2017.8.1

今日から8月です。8月といえば夏真っ盛り。夏まつり・海水浴・花火など活動的で活発なイメージが一般的に思いつきます。しかし一方で、死者の世界とのつながりが最も近い月であり、亡くなられた方を偲ぶ「鎮魂」の月、というイメージも個人的に強く持っています。

もともと、ご先祖様の霊が子孫の家に戻るといわれる「お盆」があるのが、(地域によって違いはありますが)8月です。日本人は、古来から先祖の霊に守られることによって幸福な生活が送ることが出来る、と考えていました。そのご先祖様を感謝の気持ちを込めて家にお迎えし、供養するのが「お盆」です。

そのうえで、8月6日は広島原爆の日、9日は長崎原爆の日、そして15日に終戦記念日 があり、さらに12日は御巣鷹山日航機墜落事故の日であります。日本人にとって、語り継いでいかなければいけない意味のある日が3日おきに訪れます。
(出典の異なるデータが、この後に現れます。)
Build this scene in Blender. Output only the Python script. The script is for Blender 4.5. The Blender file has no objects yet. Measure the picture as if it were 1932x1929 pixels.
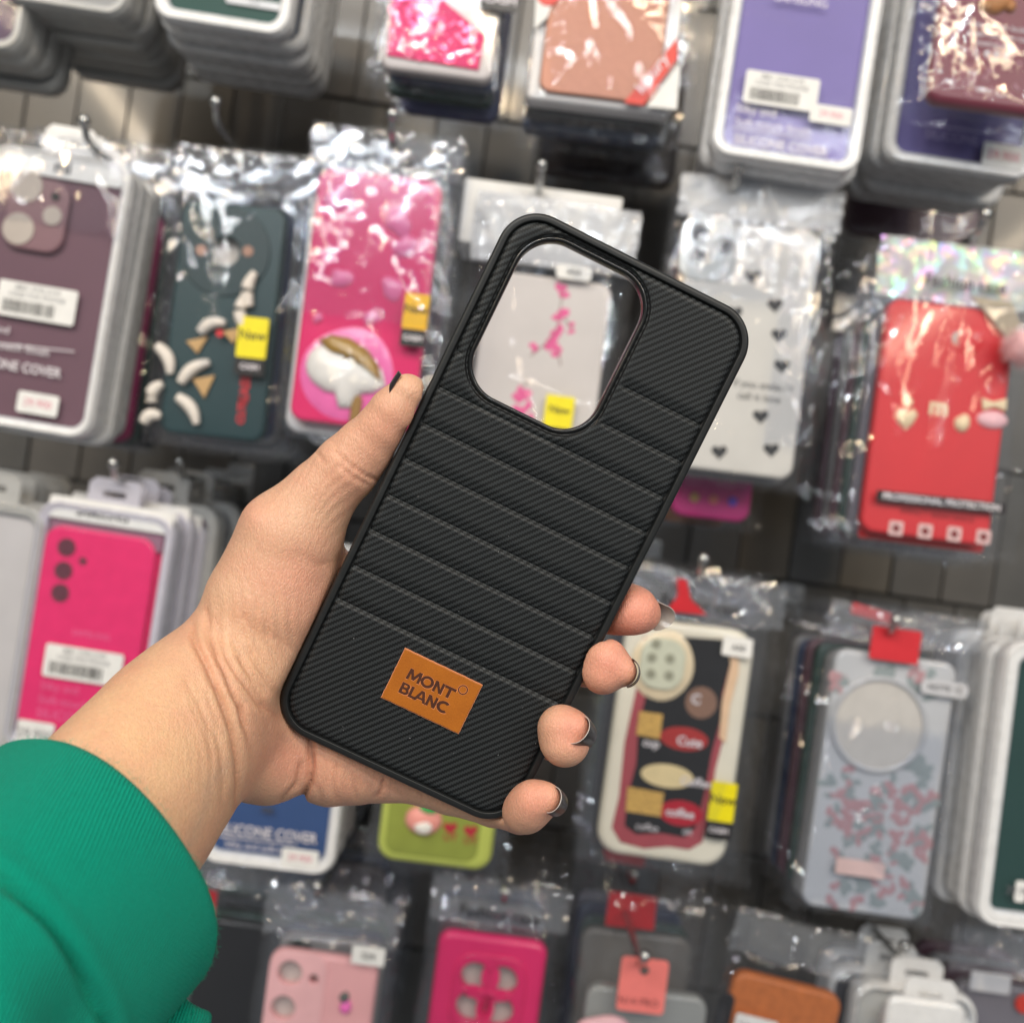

ご先祖様に対して、そして戦争や事故で亡くなられた多くの方に対して、供養のため目を閉じ、手を合わせる時間は、故人との対話の時間でもあります。そこで故人の生きざまを想うことで、今の自分の生き方と照らしあわせて自身を省みたり、今自分が健康に生活できていることにあらためて感謝したりできるのです。

調べてみると、日本の夏は、色々な形で故人を偲ぶ仕掛けがたくさんあります。盆踊りも、花火大会も、死者の霊魂を鎮める意味合いがあるようです。たとえば隅田川花火大会。江戸時代、病気や飢饉で多数の死者が出ていたのを憂い、時の将軍吉宗が隅田川の水神祭りで大きな花火を披露し、死者の霊を慰め悪疫の退散を祈ったのが始まりだといわれています。さらに関東大震災・東京大空襲という二つの大きな火に包まれ、隅田川界隈では多くの命が失われました。その地で毎年打ち上げられる花火は鎮魂の献花ともいえます。

私の実家では毎年8月15日に開催される地元の花火大会を、送り盆の後、先祖の墓の前に座って皆で鑑賞しています。夫や姉の家族も一緒にいます。単純にそこが一番見晴しがよい場所だからという理由もありますし、花火が好きだった父のいる墓前でみることで父を偲ぶという理由もあります。そしてはからずも花火が、先祖供養の「送り火」の意味もあったと今回気づき、このイベントは続けなければと思いました。

日本人にとっての鎮魂の季節。盆踊りに参加して賑やかにでも、黙祷して静かにでも、それぞれのやり方で故人との良きコミュニケーションをとっていただけたらと思います。